Anyway, don’t let the name fool you: What goes on in Christian’s playroom is deadly serious, and the stakes could not possibly be higher – if we were in a 17th-century religious parable, which in some respects we are. As in the stories about Don Juan or Faust, Christian Grey’s legendary but less ripped great-grandfathers, the contest is over a man’s soul, and Mephistopheles has his hooks deep in those meaty pecs. Whether she knows it or not, Anastasia’s task is to pull Christian from his impeccably furnished upper-story version of the Slough of Despond, the swampy mire of doubt, fear, temptation, lust, shame, guilt and bottomless sinfulness described in John Bunyan’s “Pilgrim’s Progress.” (The hero of that most famous of all English religious parables, by the way, is named – well, you’ve guessed it by now, or you knew it already.)
Am I reading too much unintended meaning into a conventional romantic fiction, one that happened to touch a cultural nerve by dabbling in some previously taboo erotic fantasy? (Let’s set aside the question of how taboo or unusual any aspect of BDSM-related sexual practice or fantasy could possibly be, two centuries after the Marquis de Sade and two millennia after Caligula.) Well, sure. The “Pilgrim’s Progress” parallel might be coincidence, and I don’t know of any direct evidence that James means “Fifty Shades of Grey” as a religious allegory. To no one’s surprise, the guardians of Christian morality have been scandalized by her books. (They had no idea about butt plugs either. Until now!) But to borrow a word from Thomas Hardy, Anastasia’s fave literary author, religious meaning is immanent in the romance novel and entirely obvious in the vampire novel, in which the soulless but irresistibly seductive demon lover ravishes the innocent virgin.

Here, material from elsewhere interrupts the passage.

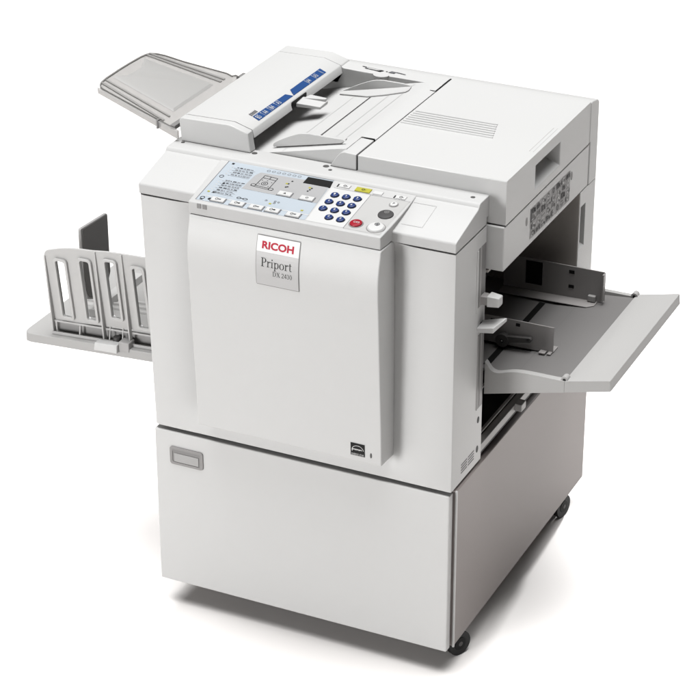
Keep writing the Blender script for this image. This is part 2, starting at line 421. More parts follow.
# small marks, LEDs
for (u, v) in ((.2899, .1217), (.3404, .1220), (.2919, .0425), (.3630, .0400)): sheet(b, u - .0026, u + .0026, v - .0022, v + .0022, w3, 'yellow_print')
for (u, v) in ((.2965, .1330), (.2935, .1220), (.2965, .1110), (.2935, .1090), (.3440, .1150), (.3420, .1090), (.3455, .1210)): sheet(b, u - .0018, u + .0018, v - .0020, v + .0020, w3, 'ink')
for (u, v) in ((.2790, .0510), (.2990, .0470), (.3060, .0520), (.2980, .0530)): ring(b, u, v, .0026, .0009, w3, 'ink_grey', 10)
ring(b, .2230, .0420, .0035, .0010, w3, 'ink', 12, 1.4); ring(b, .2370, .0415, .0035, .0010, w3, 'ink', 12, 1.6); line(b, .2265, .0420, .2315, .0418, .0010, w3, 'ink')
ring(b, .1530, .0200, .0050, .0014, w3, 'ink', 14); sheet(b, .1495, .1560, .0130, .0146, w3, 'ink')
ring(b, .1690, .0200, .0040, .0014, w3, 'ink', 14); sheet(b, .1670, .1710, .0185, .0215, w3, 'ink')
obj('label_sheet', b, cp, recalc=False)
def button(u, v, w=.0300, d=.0145, m='print_white'):
    bb = MB()
    lo = [pf(u - w / 2, v - d / 2, .0005), pf(u + w / 2, v - d / 2, .0005), pf(u + w / 2, v + d / 2, .0005), pf(u - w / 2, v + d / 2, .0005)]
    hi = [pf(u - w / 2 + .0008, v - d / 2 + .0008, .0030), pf(u + w / 2 - .0008, v - d / 2 + .0008, .0030), pf(u + w / 2 - .0008, v + d / 2 - .0008, .0030), pf(u - w / 2 + .0008, v + d / 2 - .0008, .0030)]
    bb.loft(lo, hi, m)
    rim = [pf(u - w / 2 - .001, v - d / 2 - .0018, .0012), pf(u + w / 2 + .0012, v - d / 2 - .0018, .0012), pf(u + w / 2 + .0012, v + d / 2 + .001, .0012), pf(u - w / 2 - .001, v + d / 2 + .001, .0012)]
    bb.quad(rim, 'ink_grey')
    return bb
for i, (u, v) in enumerate(((.3041, .0842), (.3532, .0830), (.1875, .0215), (.2305, .0210), (.2725, .0210), (.3084, .0210), (.3542, .0195))):
    bb = button(u, v)
    if i in (0, 1): poly(bb, [(u - .003, v - .0025), (u + .003, v - .0025), (u, v + .003)], .0034, 'ink') if i == 0 else ring(bb, u, v, .003, .001, .0034, 'ink')
    else:
        ring(bb, u - .003, v, .0034, .0012, .0034, 'ink', 12); sheet(bb, u + .001, u + .006, v - .0018, v + .0018, .0034, 'ink' if i % 2 else 'ink_grey')
    obj('button', bb, cp)
# display
b = MB(); b.loft([pf(.3185, .1345, .0004), pf(.3790, .1345, .0004), pf(.3745, .1590, .0004), pf(.3185, .1590, .0004)], [pf(.3195, .1355, .0016), pf(.3780, .1355, .0016), pf(.3738, .1580, .0016), pf(.3195, .1580, .0016)], 'near_black')
ring(b, .3660, .1455, .0050, .0010, .0020, 'ink', 16); line(b, .3660, .1405, .3660, .1505, .0009, .0021, 'ink')
obj('display', b, cp)
# keypad surround + grey field
b = MB()
poly(b, [(.3855, .0100), (.4660, .0100), (.4665, .1370), (.3800, .1380)], w1, 'print_white')
poly(b, [(.4672, .0085), (.5440, .0085), (.5500, .1370), (.4672, .1370)], w1, 'field_grey')
line(b, .4668, .0085, .4668, .1370, .0007, w2, 'ink_grey')
line(b, .3860, .1385, .5520, .1375, .0007, w2, 'ink_grey')
sheet(b, .3885, .3912, .1440, .1545, w2, 'ink'); sheet(b, .5130, .5157, .1410, .1510, w2, 'ink')
ring(b, .5250, .1180, .0098, .0016, w2, 'mid_grey', 24)
obj('keypad_surround', b, cp, recalc=False)
for (u, v, w, s, m) in ((.4050, .1495, .0230, '1-', 'print_white'), (.4455, .1480, .0330, '>', 'yellow_print'), (.4785, .1470, .0200, '', 'print_white'), (.5280, .1460, .0220, '', 'print_white')):
    bb = MB(); d = .0150 if m == 'yellow_print' else .0115
    bb.loft([pf(u - w / 2, v - d / 2, .0004), pf(u + w / 2, v - d / 2, .0004), pf(u + w / 2, v + d / 2, .0004), pf(u - w / 2, v + d / 2, .0004)],
            [pf(u - w / 2 + .0006, v - d / 2 + .0006, .0020), pf(u + w / 2 - .0006, v - d / 2 + .0006, .0020), pf(u + w / 2 - .0006, v + d / 2 - .0006, .0020), pf(u - w / 2 + .0006, v + d / 2 - .0006, .0020)], m)
    if w > .021: ring(bb, u, v, .0032, .0012, .0024, 'ink', 12); sheet(bb, u + .003, u + .006, v - .0006, v + .0006, .0024, 'ink')
    obj('button', bb, cp)
def dome(u, v, r, h, m, k=28):
    bb = MB(); rings = [(r, .0004), (r, h * .55), (r * .93, h * .85), (r * .72, h), (0, h * 1.02)]
    vs = []; fs = []
    for (q, w) in rings[:-1]: vs += [pf(u + q * math.cos(2 * math.pi * i / k), v + q * math.sin(2 * math.pi * i / k), w) for i in range(k)]
    vs.append(pf(u, v, h))
    for a in range(len(rings) - 2):
        fs += [(a * k + i, a * k + (i + 1) % k, (a + 1) * k + (i + 1) % k, (a + 1) * k + i) for i in range(k)]
    a = len(rings) - 2
    fs += [(a * k + i, a * k + (i + 1) % k, len(vs) - 1) for i in range(k)]
    bb.add(vs, fs, m); return bb
def collar(bb, u, v, r, m, h=.0012, k=28):
    bb.loft([pf(u + r * math.cos(2 * math.pi * i / k), v + r * math.sin(2 * math.pi * i / k), .0005) for i in range(k)],
            [pf(u + r * .96 * math.cos(2 * math.pi * i / k), v + r * .96 * math.sin(2 * math.pi * i / k), h) for i in range(k)], m)
keys = ['1', '2', '3', '4', '5', '6', '7', '8', '9', '0', '#']
pos = [(.4001, .1125), (.4248, .1127), (.4490, .1130), (.3998, .0862), (.4246, .0864), (.4489, .0866), (.3994, .0597), (.4244, .0600), (.4495, .0601), (.4248, .0334), (.4500, .0330)]
for s, (u, v) in zip(keys, pos):
    bb = dome(u, v, .0078, .0042, 'key_blue'); collar(bb, u, v, .0093, 'ink')
    put_text(bb, s, u - .0017, u + .0017, v - .0030, v + .0030, lambda a, c: pf(a, c, .0046), 'print_white', .02)
    obj('number_key', bb, cp, label='round blue key marked ' + ('hash' if s == '#' else s))
bb = dome(.4845, .0302, .0125, .0045, 'key_red'); collar(bb, .4845, .0302, .0150, 'mid_grey')
put_text(bb, 'C/', .4795, .4862, .0275, .0335, lambda a, c: pf(a, c, .0049), 'print_white', .01); ring(bb, .4890, .0303, .0030, .0010, .0049, 'print_white', 14)
obj('stop_key', bb, cp, label='round red key with white letter C')
bb = dome(.5270, .0297, .0162, .0045, 'print_white'); collar(bb, .5270, .0297, .0192, 'mid_grey'); collar(bb, .5270, .0297, .0178, 'pale_grey', .0016)
poly(bb, [(.5270, .0330), (.5305, .0365), (.5270, .0400), (.5235, .0365)], .0049, 'ink_grey'); ring(bb, .5270, .0365, .0052, .0012, .0050, 'ink', 16)
obj('start_key', bb, cp, label='large round white key in a grey collar')
bb = dome(.5262, .0774, .0160, .0045, 'key_dark'); collar(bb, .5262, .0774, .0185, 'pale_grey')
ring(bb, .5262, .0830, .0050, .0014, .0050, 'mid_grey', 18); ring(bb, .5262, .0830, .0020, .0012, .0050, 'mid_grey', 12)
obj('print_key', bb, cp, label='large round dark grey key')
bb = dome(.5254, .1180, .0078, .0035, 'print_white'); put_text(bb, 'P', .5235, .5272, .1155, .1208, lambda a, c: pf(a, c, .0039), 'ink')
obj('proof_key', bb, cp, label='small round white key')
for u in (.1555, .1680):
    b = MB(); b.box(u - .0046, u + .0046, -.0492, -.0470, .9915, 1.0015, 'mid_grey'); obj('indicator_lamp', b, cp, .0005)

# ---- chassis and paper bay
b = MB(); b.box(-.008, .450, .1565, .700, .4535, .8735, W); b.box(.450, .455, .690, .702, .4535, .8735, W)
obj('rear_body', b, D, .003)
b = MB()
b.box(.4505, .4535, .1570, .6885, .455, .872, 'bay_dark'); b.box(.4540, .6850, .1570, .1590, .455, .872, 'bay_dark')
b.box(.4540, .7215, .5975, .5992, .455, .872, 'bay_dark'); b.box(.4540, .6840, .1600, .597, .4535, .4565, 'near_black')
b.box(.4540, .6900, .1600, .597, .8690, .8735, 'bay_dark')
bay = obj('paper_bay', b, D)
for (x, z, r) in ((.605, .815, .009), (.655, .845, .005)):
    b = MB(); b.cyl((x, .5975, z), (x, .5958, z), r, r, 'near_black'); obj('screw_hole', b, bay)
b = MB(); b.cyl((.56, .5975, .765), (.56, .5900, .765), .022, .020, 'dark_grey'); obj('bearing', b, bay)
b = MB(); b.cyl((.575, .1605, .742), (.575, .5895, .742), .016, .016, 'rubber'); obj('feed_roller', b, bay)
b = MB(); b.cyl((.50, .1605, .80), (.50, .596, .80), .03, .03, 'dark_grey'); obj('feed_roller', b, bay)
b = MB(); b.box(.6680, .6835, .1570, .600, .4550, .4740, 'grey_plastic')
rail = obj('base_rail', b, D, .0015)
for q in ((.6640, .6700, .1580, .600, .4800, .4835), (.62, .6250, .1580, .600, .520, .5235)):
    b = MB(); b.box(*q, 'sheet_metal'); obj('guide_rod', b, rail)
b = MB(); b.box(.6830, .7000, .352, .378, .4600, .4780, 'grey_plastic')
obj('rail_knob', b, rail, .002)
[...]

“Fifty Shades of Grey” began in emulation of Stephenie Meyer’s “Twilight” series, whose plausible spiritual lessons are closer to the surface. So far as we know Christian Grey is not immortal and doesn’t drink blood, but he has a dark secret that renders him unlike other men, and lends him fearsome erotic power. Dornan, an Irish-born actor and former Calvin Klein model supremely skilled at that hunky-guy-pulling-off-shirt maneuver, was previously best known for playing a serial killer on the series “The Fall,” and he brings the same inscrutable and almost inhuman intensity to Christian.
As almost everyone who’s ever written about James’ books has observed, Christian’s Über-stalker behavior would send up multiple red flags in real life: He spies on Anastasia, has her followed, pursues her across the country to interrupt a private meal with her mom, and even steals her car and sells it. (Unlike the bad boyfriend who would do that and keep the money, he replaces it with one that’s much more expensive and obnoxious.) So he could be a rich psychopath with armies of assistants and limitless technology, or he could have supernatural powers. Either way it’s evidently what girls like.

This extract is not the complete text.